19 novembre 2014

Rousseau et la vertu

      
       Je relis le début de La Nouvelle Héloïse. Pour vanter les bienfaits de la continence, Julie écrit à son amant : « Tes désirs vaincus seront la source de ton bonheur. » C’est parfaitement clair et suffisant, mais elle ne peut s’empêcher d’ajouter : « … et les plaisirs dont tu jouiras seront dignes du ciel même. » Il y a là tout Rousseau. Faire le bien ne lui suffit pas, il faut que les bonnes actions aient autant de délices que le fruit défendu lui-même. Il n’a jamais pu assumer l’austérité de la vertu. Il voulait être à la fois Caton et Pétrarque. Ou plutôt, il était tiraillé entre ce qu’il voulait être – un sévère législateur – et ce qu’il était vraiment : un enchanteur du verbe, un musicien virtuose de toutes les cordes du sentiment humain. C’est ce conflit jamais résolu qui fait tout l’intérêt de son œuvre, cette tension entre son admiration pour l’Antiquité et son adhésion profonde à la sensibilité de son époque.

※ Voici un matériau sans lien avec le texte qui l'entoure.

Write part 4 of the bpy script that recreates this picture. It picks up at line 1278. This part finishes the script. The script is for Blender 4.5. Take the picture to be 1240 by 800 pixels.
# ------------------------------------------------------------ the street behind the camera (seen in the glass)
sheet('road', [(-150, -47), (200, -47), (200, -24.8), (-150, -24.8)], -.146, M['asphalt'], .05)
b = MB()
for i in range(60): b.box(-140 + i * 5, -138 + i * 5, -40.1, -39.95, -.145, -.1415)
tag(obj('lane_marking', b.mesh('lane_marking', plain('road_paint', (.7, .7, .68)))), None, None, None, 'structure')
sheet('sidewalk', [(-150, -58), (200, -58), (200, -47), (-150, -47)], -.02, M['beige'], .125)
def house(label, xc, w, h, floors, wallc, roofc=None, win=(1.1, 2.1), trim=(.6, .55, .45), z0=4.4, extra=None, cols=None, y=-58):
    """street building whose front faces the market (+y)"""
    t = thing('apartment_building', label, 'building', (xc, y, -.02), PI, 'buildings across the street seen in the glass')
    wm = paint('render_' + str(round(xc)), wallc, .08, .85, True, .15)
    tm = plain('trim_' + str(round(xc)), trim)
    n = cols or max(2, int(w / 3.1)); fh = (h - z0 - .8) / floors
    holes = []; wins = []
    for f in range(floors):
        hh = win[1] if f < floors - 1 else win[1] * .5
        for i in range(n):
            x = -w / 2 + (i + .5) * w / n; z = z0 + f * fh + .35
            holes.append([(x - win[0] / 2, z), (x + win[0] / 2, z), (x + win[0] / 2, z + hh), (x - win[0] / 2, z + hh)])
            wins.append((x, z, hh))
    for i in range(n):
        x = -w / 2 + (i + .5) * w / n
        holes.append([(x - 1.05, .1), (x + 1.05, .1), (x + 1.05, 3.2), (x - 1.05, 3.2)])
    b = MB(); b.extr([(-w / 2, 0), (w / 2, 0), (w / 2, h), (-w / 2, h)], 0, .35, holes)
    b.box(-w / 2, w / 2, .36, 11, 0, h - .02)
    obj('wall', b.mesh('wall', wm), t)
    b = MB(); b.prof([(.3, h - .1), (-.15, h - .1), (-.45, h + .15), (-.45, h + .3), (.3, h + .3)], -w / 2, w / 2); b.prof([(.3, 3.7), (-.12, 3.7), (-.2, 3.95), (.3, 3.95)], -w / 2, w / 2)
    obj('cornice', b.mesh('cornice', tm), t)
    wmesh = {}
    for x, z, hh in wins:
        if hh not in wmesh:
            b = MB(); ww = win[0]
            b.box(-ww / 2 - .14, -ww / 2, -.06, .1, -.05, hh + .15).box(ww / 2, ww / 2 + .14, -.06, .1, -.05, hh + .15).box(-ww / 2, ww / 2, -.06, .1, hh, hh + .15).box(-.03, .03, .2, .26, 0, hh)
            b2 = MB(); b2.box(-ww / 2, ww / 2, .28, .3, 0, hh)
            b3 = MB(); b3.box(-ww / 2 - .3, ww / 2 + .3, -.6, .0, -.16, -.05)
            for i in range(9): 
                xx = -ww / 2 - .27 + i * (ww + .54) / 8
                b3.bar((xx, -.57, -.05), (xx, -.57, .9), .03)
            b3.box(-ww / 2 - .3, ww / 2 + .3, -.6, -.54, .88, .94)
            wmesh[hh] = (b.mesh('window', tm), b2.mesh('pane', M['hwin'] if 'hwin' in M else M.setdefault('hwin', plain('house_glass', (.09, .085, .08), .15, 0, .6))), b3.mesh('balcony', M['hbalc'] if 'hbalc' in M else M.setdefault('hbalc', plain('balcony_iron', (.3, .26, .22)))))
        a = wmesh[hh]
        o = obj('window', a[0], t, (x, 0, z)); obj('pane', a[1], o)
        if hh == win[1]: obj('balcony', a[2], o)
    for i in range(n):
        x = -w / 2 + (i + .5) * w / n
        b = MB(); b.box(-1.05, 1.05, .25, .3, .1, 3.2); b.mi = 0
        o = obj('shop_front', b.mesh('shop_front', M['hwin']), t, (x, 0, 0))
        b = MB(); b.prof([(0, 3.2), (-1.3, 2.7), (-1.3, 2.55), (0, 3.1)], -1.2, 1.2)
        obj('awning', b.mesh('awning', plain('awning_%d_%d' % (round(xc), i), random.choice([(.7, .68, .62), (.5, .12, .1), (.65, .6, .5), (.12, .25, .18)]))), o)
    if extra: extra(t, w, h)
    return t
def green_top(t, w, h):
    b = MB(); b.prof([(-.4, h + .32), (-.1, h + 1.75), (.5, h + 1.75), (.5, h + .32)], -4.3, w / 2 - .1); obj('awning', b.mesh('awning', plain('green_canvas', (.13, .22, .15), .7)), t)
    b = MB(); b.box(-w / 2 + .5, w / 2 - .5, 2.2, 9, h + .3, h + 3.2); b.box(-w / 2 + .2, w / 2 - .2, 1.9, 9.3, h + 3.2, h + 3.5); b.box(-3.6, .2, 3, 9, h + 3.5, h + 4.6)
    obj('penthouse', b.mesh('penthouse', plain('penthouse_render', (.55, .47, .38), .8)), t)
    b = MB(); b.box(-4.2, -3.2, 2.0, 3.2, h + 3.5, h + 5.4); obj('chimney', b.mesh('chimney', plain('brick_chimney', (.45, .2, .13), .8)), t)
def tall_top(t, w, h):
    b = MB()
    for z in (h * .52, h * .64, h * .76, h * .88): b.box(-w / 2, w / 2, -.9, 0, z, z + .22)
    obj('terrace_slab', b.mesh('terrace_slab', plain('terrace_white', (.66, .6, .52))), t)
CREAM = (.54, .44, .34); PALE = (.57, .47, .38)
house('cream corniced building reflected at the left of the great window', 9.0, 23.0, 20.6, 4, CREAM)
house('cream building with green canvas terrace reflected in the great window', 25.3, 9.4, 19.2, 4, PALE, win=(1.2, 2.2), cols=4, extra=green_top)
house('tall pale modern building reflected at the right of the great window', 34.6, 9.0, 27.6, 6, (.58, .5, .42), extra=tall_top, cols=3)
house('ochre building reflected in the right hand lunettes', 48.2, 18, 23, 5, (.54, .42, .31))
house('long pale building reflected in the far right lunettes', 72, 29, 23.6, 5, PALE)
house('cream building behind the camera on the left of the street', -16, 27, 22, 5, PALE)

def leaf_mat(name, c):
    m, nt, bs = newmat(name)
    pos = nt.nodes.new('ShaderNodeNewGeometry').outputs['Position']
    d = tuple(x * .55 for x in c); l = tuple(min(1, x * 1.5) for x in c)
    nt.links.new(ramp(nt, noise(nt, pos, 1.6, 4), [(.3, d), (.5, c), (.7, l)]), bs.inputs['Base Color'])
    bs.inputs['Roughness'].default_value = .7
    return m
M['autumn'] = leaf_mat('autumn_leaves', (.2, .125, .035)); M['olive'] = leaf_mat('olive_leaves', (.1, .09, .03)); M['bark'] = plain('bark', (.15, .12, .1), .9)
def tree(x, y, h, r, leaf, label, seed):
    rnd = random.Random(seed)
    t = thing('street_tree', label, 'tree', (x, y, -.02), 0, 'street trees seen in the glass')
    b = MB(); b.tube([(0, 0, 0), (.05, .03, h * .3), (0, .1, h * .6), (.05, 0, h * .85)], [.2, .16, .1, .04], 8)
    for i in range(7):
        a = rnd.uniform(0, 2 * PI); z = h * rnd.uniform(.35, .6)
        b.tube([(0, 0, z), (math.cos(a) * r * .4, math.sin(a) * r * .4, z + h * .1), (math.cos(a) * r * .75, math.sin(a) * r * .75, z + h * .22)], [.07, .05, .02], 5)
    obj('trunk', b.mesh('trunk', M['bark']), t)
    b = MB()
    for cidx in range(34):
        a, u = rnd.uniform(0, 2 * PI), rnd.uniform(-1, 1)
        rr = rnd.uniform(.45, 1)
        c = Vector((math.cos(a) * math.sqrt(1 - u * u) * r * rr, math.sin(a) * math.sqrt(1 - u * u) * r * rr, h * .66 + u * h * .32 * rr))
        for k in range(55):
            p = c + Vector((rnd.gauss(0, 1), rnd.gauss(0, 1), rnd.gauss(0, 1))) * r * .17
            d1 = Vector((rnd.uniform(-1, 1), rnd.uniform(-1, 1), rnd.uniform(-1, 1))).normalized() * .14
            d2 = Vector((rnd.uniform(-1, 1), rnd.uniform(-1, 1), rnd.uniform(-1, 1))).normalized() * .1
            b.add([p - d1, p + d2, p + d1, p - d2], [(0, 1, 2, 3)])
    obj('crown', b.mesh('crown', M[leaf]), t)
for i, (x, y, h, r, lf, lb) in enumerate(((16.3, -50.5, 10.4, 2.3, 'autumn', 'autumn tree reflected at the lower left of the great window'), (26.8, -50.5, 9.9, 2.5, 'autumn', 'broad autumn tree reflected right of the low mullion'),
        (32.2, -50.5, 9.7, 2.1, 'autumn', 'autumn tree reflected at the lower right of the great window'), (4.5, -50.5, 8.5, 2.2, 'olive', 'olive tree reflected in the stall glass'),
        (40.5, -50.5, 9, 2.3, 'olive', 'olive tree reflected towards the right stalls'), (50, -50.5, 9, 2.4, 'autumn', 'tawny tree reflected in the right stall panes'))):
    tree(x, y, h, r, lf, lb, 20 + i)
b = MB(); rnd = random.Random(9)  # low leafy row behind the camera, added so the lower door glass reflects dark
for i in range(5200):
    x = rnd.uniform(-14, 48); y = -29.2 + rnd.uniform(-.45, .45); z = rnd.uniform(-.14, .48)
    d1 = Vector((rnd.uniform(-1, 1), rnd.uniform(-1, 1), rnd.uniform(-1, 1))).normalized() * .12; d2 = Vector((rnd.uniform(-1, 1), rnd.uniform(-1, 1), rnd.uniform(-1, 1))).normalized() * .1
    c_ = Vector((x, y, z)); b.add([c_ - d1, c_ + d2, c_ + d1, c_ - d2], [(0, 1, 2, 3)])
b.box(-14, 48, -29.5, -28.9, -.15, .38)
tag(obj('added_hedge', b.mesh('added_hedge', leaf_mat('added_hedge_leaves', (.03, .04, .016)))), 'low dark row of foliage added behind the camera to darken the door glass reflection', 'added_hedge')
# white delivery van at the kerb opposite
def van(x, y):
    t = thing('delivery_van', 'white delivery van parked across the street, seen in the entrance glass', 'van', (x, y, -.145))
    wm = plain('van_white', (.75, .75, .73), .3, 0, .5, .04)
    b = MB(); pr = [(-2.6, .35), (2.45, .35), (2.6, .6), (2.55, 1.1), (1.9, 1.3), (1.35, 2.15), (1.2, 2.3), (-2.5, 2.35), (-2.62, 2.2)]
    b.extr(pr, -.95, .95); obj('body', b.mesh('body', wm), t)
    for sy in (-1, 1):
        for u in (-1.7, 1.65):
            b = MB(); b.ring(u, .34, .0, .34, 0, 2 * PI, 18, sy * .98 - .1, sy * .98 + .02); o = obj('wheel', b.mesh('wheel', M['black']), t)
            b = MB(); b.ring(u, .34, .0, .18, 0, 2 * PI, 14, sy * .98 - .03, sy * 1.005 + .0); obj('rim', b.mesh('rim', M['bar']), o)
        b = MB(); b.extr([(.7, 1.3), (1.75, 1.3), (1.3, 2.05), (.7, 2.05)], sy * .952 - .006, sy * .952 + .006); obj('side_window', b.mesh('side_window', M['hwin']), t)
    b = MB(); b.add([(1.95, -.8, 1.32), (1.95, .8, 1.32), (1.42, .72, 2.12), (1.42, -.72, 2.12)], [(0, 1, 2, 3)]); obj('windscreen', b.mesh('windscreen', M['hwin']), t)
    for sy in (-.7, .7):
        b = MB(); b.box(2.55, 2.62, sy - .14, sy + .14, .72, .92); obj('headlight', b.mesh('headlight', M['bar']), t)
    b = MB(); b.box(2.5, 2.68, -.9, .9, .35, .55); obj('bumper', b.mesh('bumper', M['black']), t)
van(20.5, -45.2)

       Le paradoxe de Rousseau, c’est qu’il n’a fait que prêcher la vertu, et que son œuvre n’incite au fond qu’à s’abandonner aux doux épanchements du cœur. Car, en fin de compte, qu’est-ce que la vertu ? C’est une chose très simple : c’est ce qui permet à l’homme d’avancer droit dans la vie, sans se trouver englué dans la poix du vice et de la cupidité. Il n’y a là nulle suavité, nulle saveur. Or, la grande thèse de Rousseau, c’est que l’on trouve à pratiquer la vertu autant de plaisir, plus de plaisir même, qu’à se livrer aux appétits et aux voluptés coupables. Il ne se rend pas compte qu’en liant la morale au bonheur, c’est le fondement même de la morale qu’il sape. Voilà pourquoi Rousseau n’est pas un guide, un philosophe au sens premier du terme. La portée réellement pratique de ses ouvrages est à peu près nulle. Il ne sort jamais du registre de l’utopie. Que reste-t-il de son œuvre dans ce cas ? Il en reste le plaisir du texte, l’originalité radicale d’un auteur qui a su transférer tous les charmes de l’amour et de la jouissance dans le domaine des grands et des nobles sentiments. Ce qui n’est déjà pas si mal.